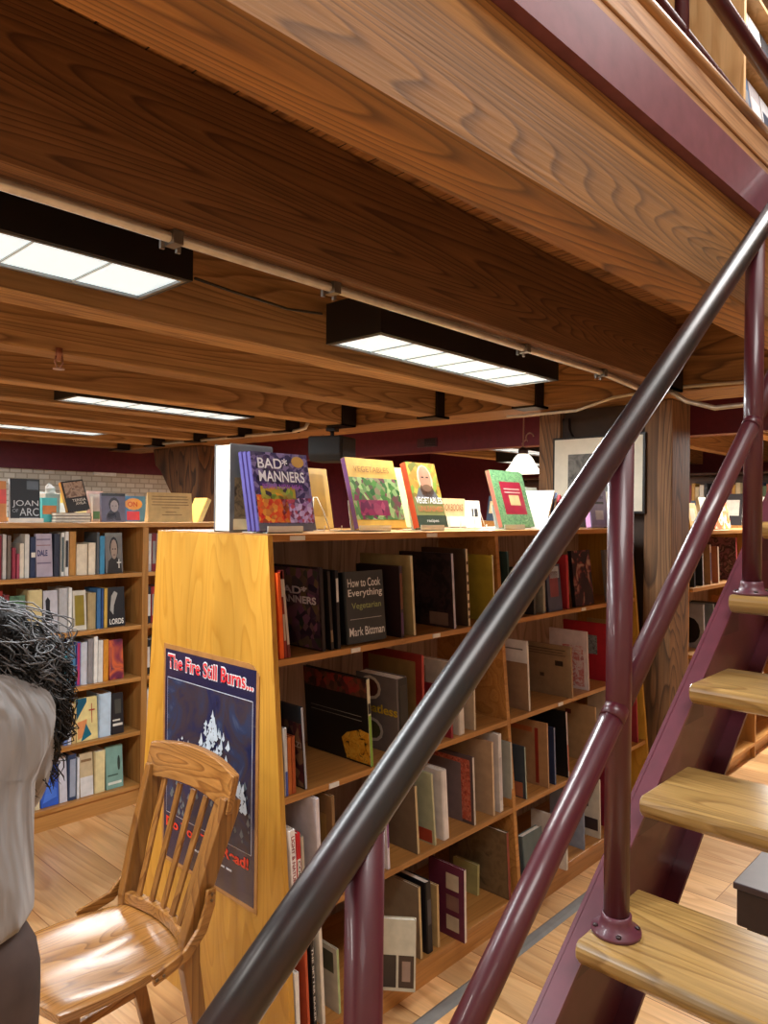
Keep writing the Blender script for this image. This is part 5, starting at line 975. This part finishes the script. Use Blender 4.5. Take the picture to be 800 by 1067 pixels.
    for k in range(700):   # short curls over the crown
        a = R0.uniform(-PI, PI); zz = R0.uniform(-.5, 1.0); q = math.sqrt(1-zz*zz)
        d = Vector((math.cos(a)*q, math.sin(a)*q, zz)); side = d.cross(Vector((R0.uniform(-1, 1), R0.uniform(-1, 1), R0.uniform(-1, 1)))).normalized(); dn = d.cross(side)
        if d.y > .55 and d.z < .4: continue
        c0 = Vector((HX-.01, HY-.02, HZ_)); pts = []; ln = R0.uniform(.03, .07)
        for i in range(13):
            s_ = i/12; pts.append(c0+(d+side*ln*9*(s_-.5)).normalized()*(.107+.009*math.sin(s_*9+k))+dn*.009*math.cos(s_*9+k))
        mb.tube(pts, [R0.uniform(.001, .002)]*12+[.0005], 3)
    for k in range(1300):
        grey = k % 6 == 0
        a = R0.uniform(-PI, PI); zz = R0.uniform(-.3, 1.0)
        d = Vector((math.cos(a)*math.sqrt(1-zz*zz), math.sin(a)*math.sqrt(1-zz*zz), zz)); p0 = Vector((HX-.01, HY-.02, HZ_))+d*.104
        if p0.y > HY+.05 and p0.z < HZ_+.05: continue
        zend = R0.uniform(1.22, 1.34) if grey else (R0.uniform(1.06, 1.16) if R0.random() < .6 else R0.uniform(1.12, 1.3))
        b1 = R0.uniform(-PI, PI); ro_ = math.sqrt(R0.random())*.085
        cr = R0.uniform(.005, .015); w = R0.uniform(1.2, 3.5)*2*PI; ph_ = R0.uniform(0, 6); pts = []; n = 26
        for i in range(n+1):
            s_ = i/n; m_ = min(1, s_*1.9); m_ = m_*m_*(3-2*m_); nar = 1 if p0.z+(zend-p0.z)*s_ > 1.16 else .75
            z = p0.z+(zend-p0.z)*s_ + .035*math.sin(PI*min(1, s_*2))*(.5 if d.z > .5 else .2)
            x = p0.x*(1-m_)+(CXh+ro_*nar*math.cos(b1))*m_; y = p0.y*(1-m_)+(CYh+ro_*nar*math.sin(b1))*m_
            c2 = cr*min(1, s_*3)
            pts.append((x+c2*math.cos(w*s_*1.5+ph_), y+c2*math.sin(w*s_*1.5+ph_), z+.6*c2*math.sin(w*s_*1.5)))
        f_before = len(hb.faces)
        mb.tube(pts, [R0.uniform(.0009, .0018)]*n+[.0004], 3)
        if grey:
            hb.faces.ensure_lookup_table()
            for fi in range(f_before, len(hb.faces)): hb.faces[fi].material_index = 1
    o = mb.build('hair', [flat('#130f0d', .6, 0, 0), flat('#6a6a6d', .6)], t)
    return t
person()
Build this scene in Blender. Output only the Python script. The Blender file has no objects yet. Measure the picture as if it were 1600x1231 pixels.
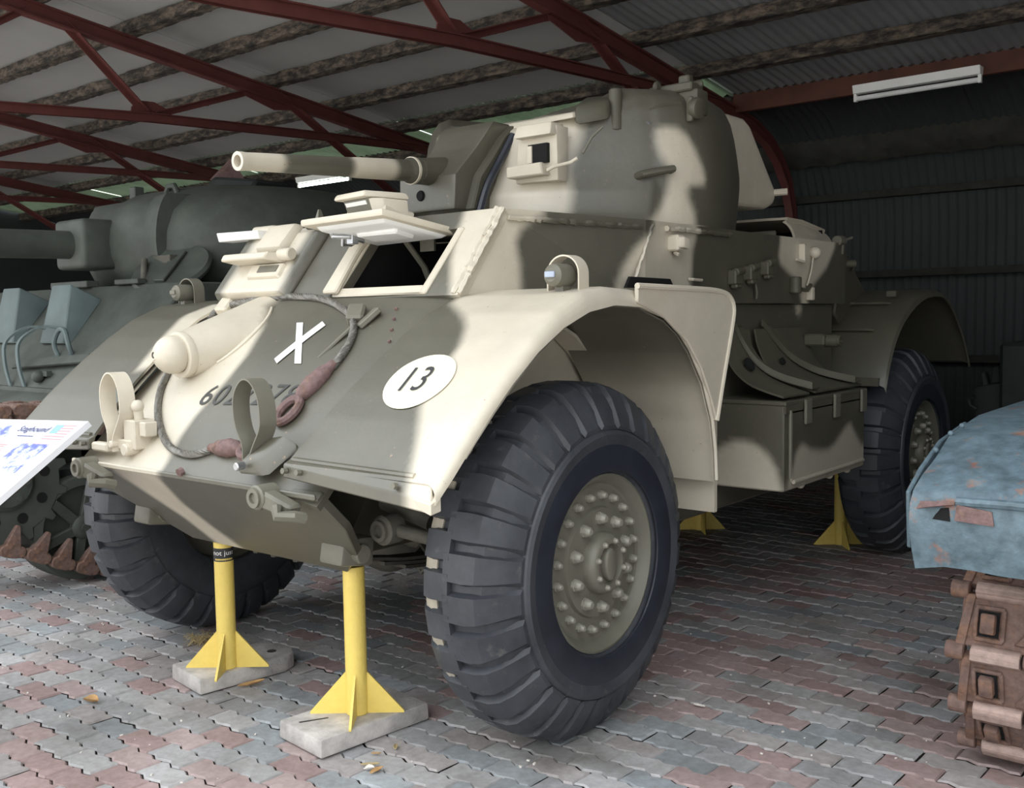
import bpy, bmesh, math, random
from math import sin, cos, pi, radians, sqrt, atan2, hypot
from mathutils import Vector, Matrix, noise as mnoise

scene = bpy.context.scene
COL = scene.collection
rnd = random.Random(7)

# ------------------------------------------------------------------ camera, sky, exposure
cam_data = bpy.data.cameras.new('camera')
cam = bpy.data.objects.new('camera', cam_data)
COL.objects.link(cam)
cam_data.sensor_width = 36.0
cam_data.lens = 35.478
cam_data.clip_start = 0.05
cam_data.clip_end = 200
_yaw, _pit, _rol = radians(39.4877), radians(4.3676), radians(-0.8545)
_fw = Vector((-sin(_yaw) * cos(_pit), cos(_yaw) * cos(_pit), -sin(_pit)))
_rt = Vector((cos(_yaw), sin(_yaw), 0))
_up = _rt.cross(_fw)
_r2 = _rt * cos(_rol) + _up * sin(_rol)
_u2 = _r2.cross(_fw)
_m = Matrix((_r2, _u2, -_fw)).transposed().to_4x4()
_m.translation = Vector((2.82453, -2.52826, 1.31256))
cam.matrix_world = _m
scene.camera = cam

world = bpy.data.worlds.new('sky')
scene.world = world
world.use_nodes = True
wn = world.node_tree.nodes
wbg = wn['Background']
wbg.inputs['Color'].default_value = (0.93, 0.97, 1.0, 1)
# overcast sky: three times as bright overhead as at the horizon
_geo = wn.new('ShaderNodeTexCoord')
_sep = wn.new('ShaderNodeSeparateXYZ')
_mx = wn.new('ShaderNodeMath'); _mx.operation = 'MAXIMUM'; _mx.inputs[1].default_value = 0.0
_ma = wn.new('ShaderNodeMath'); _ma.operation = 'MULTIPLY_ADD'; _ma.inputs[1].default_value = 2.2; _ma.inputs[2].default_value = 1.1
world.node_tree.links.new(_geo.outputs['Generated'], _sep.inputs[0])
world.node_tree.links.new(_sep.outputs['Z'], _mx.inputs[0])
world.node_tree.links.new(_mx.outputs[0], _ma.inputs[0])
world.node_tree.links.new(_ma.outputs[0], wbg.inputs['Strength'])

sun_d = bpy.data.lights.new('sun', 'SUN')
sun_d.energy = 7.0
sun_d.angle = radians(3)
sun_d.color = (1.0, 0.95, 0.87)
sun = bpy.data.objects.new('sun', sun_d)
COL.objects.link(sun)
sun.location = (-6, 9, 30)
sun.rotation_euler = Vector((0.20, -0.30, -1.0)).to_track_quat('-Z', 'Y').to_euler()

scene.view_settings.view_transform = 'Standard'
scene.view_settings.look = 'None'
scene.view_settings.gamma = 1.0
scene.view_settings.use_curve_mapping = False
scene.view_settings.exposure = 0.33

# ------------------------------------------------------------------ materials
def _nt(name):
    m = bpy.data.materials.new(name)
    m.use_nodes = True
    nt = m.node_tree
    b = nt.nodes['Principled BSDF']
    return m, nt, b

def _noise(nt, scale, detail=4, rough=.6, coord='Object', dim=None):
    tc = nt.nodes.new('ShaderNodeTexCoord')
    n = nt.nodes.new('ShaderNodeTexNoise')
    n.inputs['Scale'].default_value = scale
    n.inputs['Detail'].default_value = detail
    n.inputs['Roughness'].default_value = rough
    nt.links.new(tc.outputs[coord], n.inputs['Vector'])
    return n

def _ramp(nt, src, stops):
    r = nt.nodes.new('ShaderNodeValToRGB')
    els = r.color_ramp.elements
    while len(els) > len(stops):
        els.remove(els[-1])
    while len(els) < len(stops):
        els.new(.5)
    for e, (p, c) in zip(els, stops):
        e.position = p
        e.color = (*c, 1) if len(c) == 3 else c
    nt.links.new(src, r.inputs['Fac'])
    return r

def _mix(nt, fac, a, b, mode='MIX'):
    m = nt.nodes.new('ShaderNodeMix')
    m.data_type = 'RGBA'
    m.blend_type = mode
    for sock, v in ((m.inputs[0], fac), (m.inputs[6], a), (m.inputs[7], b)):
        if hasattr(v, 'links'):
            nt.links.new(v, sock)
        elif isinstance(v, (tuple, list)):
            sock.default_value = (*v, 1) if len(v) == 3 else v
        else:
            sock.default_value = v
    return m.outputs[2]

def _bump(nt, b, src, strength=.2, dist=.01):
    bp = nt.nodes.new('ShaderNodeBump')
    bp.inputs['Strength'].default_value = strength
    bp.inputs['Distance'].default_value = dist
    nt.links.new(src, bp.inputs['Height'])
    nt.links.new(bp.outputs['Normal'], b.inputs['Normal'])

def simple(name, col, rough=.6, metal=0., vary=.12, scale=9, bump=.0, spec=.4, emit=None):
    m, nt, b = _nt(name)
    b.inputs['Roughness'].default_value = rough
    b.inputs['Metallic'].default_value = metal
    b.inputs['Specular IOR Level'].default_value = spec
    n = _noise(nt, scale)
    lo = tuple(max(0, c * (1 - vary)) for c in col)
    hi = tuple(min(1, c * (1 + vary)) for c in col)
    r = _ramp(nt, n.outputs['Fac'], [(.3, lo), (.7, hi)])
    nt.links.new(r.outputs['Color'], b.inputs['Base Color'])
    if bump:
        n2 = _noise(nt, scale * 8, 3)
        _bump(nt, b, n2.outputs['Fac'], bump, .006)
    if emit:
        b.inputs['Emission Color'].default_value = (*emit[0], 1)
        b.inputs['Emission Strength'].default_value = emit[1]
    return m

SAND = (0.59, 0.535, 0.435)
OLIVE = (0.088, 0.083, 0.060)

def camo_mat():
    m, nt, b = _nt('camouflage_paint')
    at = nt.nodes.new('ShaderNodeAttribute')
    at.attribute_name = 'camo'
    n = _noise(nt, 7, 5, .65)
    sand = _ramp(nt, n.outputs['Fac'], [(.3, tuple(c * .93 for c in SAND)), (.7, tuple(c * 1.04 for c in SAND))])
    ol = _ramp(nt, n.outputs['Fac'], [(.3, tuple(c * .9 for c in OLIVE)), (.7, tuple(c * 1.1 for c in OLIVE))])
    c = _mix(nt, at.outputs['Fac'], sand.outputs['Color'], ol.outputs['Color'])
    # rust freckles and grime streaks in the paint
    n2 = _noise(nt, 42, 3, .7)
    fr = _ramp(nt, n2.outputs['Fac'], [(.69, (0, 0, 0)), (.75, (1, 1, 1))])
    c = _mix(nt, fr.outputs['Color'], c, (.30, .20, .12))
    n3 = _noise(nt, 3.0, 6, .7)
    g = _ramp(nt, n3.outputs['Fac'], [(.35, (.90, .89, .87)), (.6, (1, 1, 1))])
    c = _mix(nt, .8, c, g.outputs['Color'], 'MULTIPLY')
    nt.links.new(c, b.inputs['Base Color'])
    b.inputs['Roughness'].default_value = .44
    b.inputs['Specular IOR Level'].default_value = 1.0
    n4 = _noise(nt, 60, 3)
    _bump(nt, b, n4.outputs['Fac'], .10, .004)
    return m

def rust_paint(name, paint, rust1, rust2, lo=.52, hi=.62, scale=6, rough=.65, vary=.25):
    m, nt, b = _nt(name)
    n = _noise(nt, scale, 8, .68)
    n2 = _noise(nt, scale * 3.1, 6, .6)
    p = _ramp(nt, n2.outputs['Fac'], [(.3, tuple(c * (1 - vary) for c in paint)), (.7, tuple(min(1, c * (1 + vary)) for c in paint))])
    r = _ramp(nt, n2.outputs['Fac'], [(.35, rust1), (.65, rust2)])
    f = _ramp(nt, n.outputs['Fac'], [(lo, (0, 0, 0)), (hi, (1, 1, 1))])
    c = _mix(nt, f.outputs['Color'], p.outputs['Color'], r.outputs['Color'])
    nt.links.new(c, b.inputs['Base Color'])
    b.inputs['Roughness'].default_value = rough
    n3 = _noise(nt, scale * 9, 4)
    _bump(nt, b, n3.outputs['Fac'], .35, .006)
    return m

def paver_mat():
    m, nt, b = _nt('concrete_paver')
    oi = nt.nodes.new('ShaderNodeObjectInfo')
    at = nt.nodes.new('ShaderNodeAttribute')
    at.attribute_name = 'tint'
    av = nt.nodes.new('ShaderNodeMath'); av.operation = 'GREATER_THAN'
    av.inputs[1].default_value = .01
    nt.links.new(at.outputs['Fac'], av.inputs[0])
    c = _mix(nt, av.outputs[0], oi.outputs['Color'], at.outputs['Color'])
    geo = nt.nodes.new('ShaderNodeNewGeometry')
    def wn_(scale, d=5):
        n = nt.nodes.new('ShaderNodeTexNoise')
        n.inputs['Scale'].default_value = scale
        n.inputs['Detail'].default_value = d
        n.inputs['Roughness'].default_value = .65
        nt.links.new(geo.outputs['Position'], n.inputs['Vector'])
        return n
    n1 = wn_(2.2)
    g1 = _ramp(nt, n1.outputs['Fac'], [(.32, (.62, .60, .56)), (.6, (1.04, 1.04, 1.04))])
    c = _mix(nt, .75, c, g1.outputs['Color'], 'MULTIPLY')
    n2 = wn_(34, 4)
    g2 = _ramp(nt, n2.outputs['Fac'], [(.3, (.80, .79, .78)), (.7, (1.14, 1.14, 1.15))])
    c = _mix(nt, .9, c, g2.outputs['Color'], 'MULTIPLY')
    # oil stains where the cars drip
    n3 = wn_(1.3, 3)
    g3 = _ramp(nt, n3.outputs['Fac'], [(.62, (1, 1, 1)), (.74, (.42, .40, .37))])
    c = _mix(nt, .7, c, g3.outputs['Color'], 'MULTIPLY')
    nt.links.new(c, b.inputs['Base Color'])
    b.inputs['Roughness'].default_value = .72
    b.inputs['Specular IOR Level'].default_value = .3
    n4 = wn_(120, 3)
    _bump(nt, b, n4.outputs['Fac'], .25, .003)
    return m

def translucent_sheet():
    m, nt, b = _nt('green_translucent_sheet')
    n = _noise(nt, 5)
    r = _ramp(nt, n.outputs['Fac'], [(.3, (.30, .37, .29)), (.7, (.40, .48, .38))])
    nt.links.new(r.outputs['Color'], b.inputs['Base Color'])
    b.inputs['Roughness'].default_value = .5
    tr = nt.nodes.new('ShaderNodeBsdfTranslucent')
    nt.links.new(r.outputs['Color'], tr.inputs['Color'])
    mx = nt.nodes.new('ShaderNodeMixShader')
    mx.inputs[0].default_value = .28
    nt.links.new(b.outputs[0], mx.inputs[1])
    nt.links.new(tr.outputs[0], mx.inputs[2])
    nt.links.new(mx.outputs[0], nt.nodes['Material Output'].inputs['Surface'])
    return m

def purlin_mat():
    m, nt, b = _nt('dirty_beige_steel')
    tc = nt.nodes.new('ShaderNodeTexCoord')
    mp = nt.nodes.new('ShaderNodeMapping')
    mp.inputs['Scale'].default_value = (9, 26, 26)
    nt.links.new(tc.outputs['Object'], mp.inputs['Vector'])
    n = nt.nodes.new('ShaderNodeTexNoise')
    n.inputs['Scale'].default_value = 1.0
    n.inputs['Detail'].default_value = 7
    n.inputs['Roughness'].default_value = .7
    nt.links.new(mp.outputs['Vector'], n.inputs['Vector'])
    r = _ramp(nt, n.outputs['Fac'], [(.42, (.012, .010, .008)), (.52, (.060, .046, .036)), (.70, (.17, .135, .10))])
    nt.links.new(r.outputs['Color'], b.inputs['Base Color'])
    b.inputs['Roughness'].default_value = .85
    _bump(nt, b, n.outputs['Fac'], .5, .01)
    return m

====

Given task
Omit all pictures and repeat exactly the lines from the one containing "Build this scene" through the one containing "rnd = random.Random(7)", ends included, with nothing added.

Response below
Build this scene in Blender. Output only the Python script. The Blender file has no objects yet. Measure the picture as if it were 1600x1231 pixels.
import bpy, bmesh, math, random
from math import sin, cos, pi, radians, sqrt, atan2, hypot
from mathutils import Vector, Matrix, noise as mnoise

scene = bpy.context.scene
COL = scene.collection
rnd = random.Random(7)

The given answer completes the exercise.